In 1926, Sereni joined the Italian Communist Party and one year later he graduated in agronomy in Portici, starting shortly after a work of proselytism in the Neapolitan area, where he met Giorgio Amendola. In 1930 he went to Paris and came into contact with Palmiro Togliatti. Returning to Italy in September of the same year, he was arrested and sentenced by the Special Tribunal for the Defense of the State to twenty years, then reduced to 15 for the accumulation of penalties.
Amnestied in 1935, Sereni fled to Paris with his wife Xenia Silberberg, known by the name of Marina, and their daughter Lea; there, he was responsible for cultural work and served as editor-in-chief of the magazines Stato Operaio and La voce degli italiani. After returning to Italy and once again being discovered in 1943, he was sentenced to 18 years for "subversive association". A year later Sereni managed to escape and settled in Milan, where the party assigned him the task of directing the office of agitation and propaganda.
After having played an important role in the Italian resistance movement as a representative, together with Luigi Longo, of the Communist Party in the National Liberation Committee for Northern Italy and as a member of the insurrectionary committee set up in April 1945, Sereni joined the central committee of the PCI in 1946 (where he would remain until 1975). He was twice minister under Alcide De Gasperi: first as Minister for Post-War Assistance, and then as Minister of Public Works. From 1948 until 1963, he served as a member of the Senate. During the Hungarian revolution of 1956, he joined the party leadership in siding with the Soviet Union. From its founding in 1963, Sereni was an editor of the magazine Critica marxista.

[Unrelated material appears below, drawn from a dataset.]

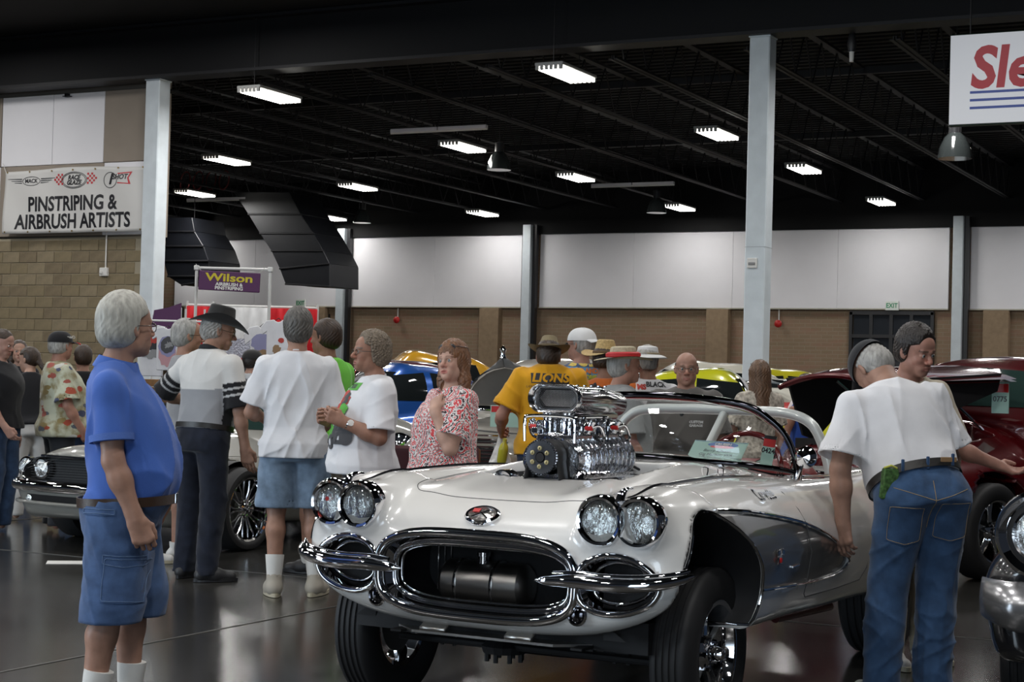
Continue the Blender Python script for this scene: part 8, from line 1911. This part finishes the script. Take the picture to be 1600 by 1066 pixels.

A polyglot, Sereni knew German, English, French, Russian, Greek, Latin, Hebrew, Japanese, and several dead cuneiform languages such as Akkadian, Sumerian and Hittite. Among his theoretical and historical works are Il capitalismo nelle campagne ("Capitalism in the Countryside"), Il Mezzogiorno all'opposizione ("Mezzogiorno in the Opposition"), La questione agraria nella rinascita nazionale italiana ("The Agrarian Question in the Italian National Rebirth") and La rivoluzione italiana ("The Italian Revolution"); altogether, his bibliography contains 1071 writings, the first dating back to 1930. Sereni donated his archive to the Alcide Cervi Institute in Gattatico, of which he was a founder.
Together with his wife Xenia Silberberg, Sereni was the father of the writer Clara Sereni. His daughter narrated Sereni's political and family history in the historical novel Il gioco dei regni ("The Play of Kingdoms"), published by Giunti in 1993.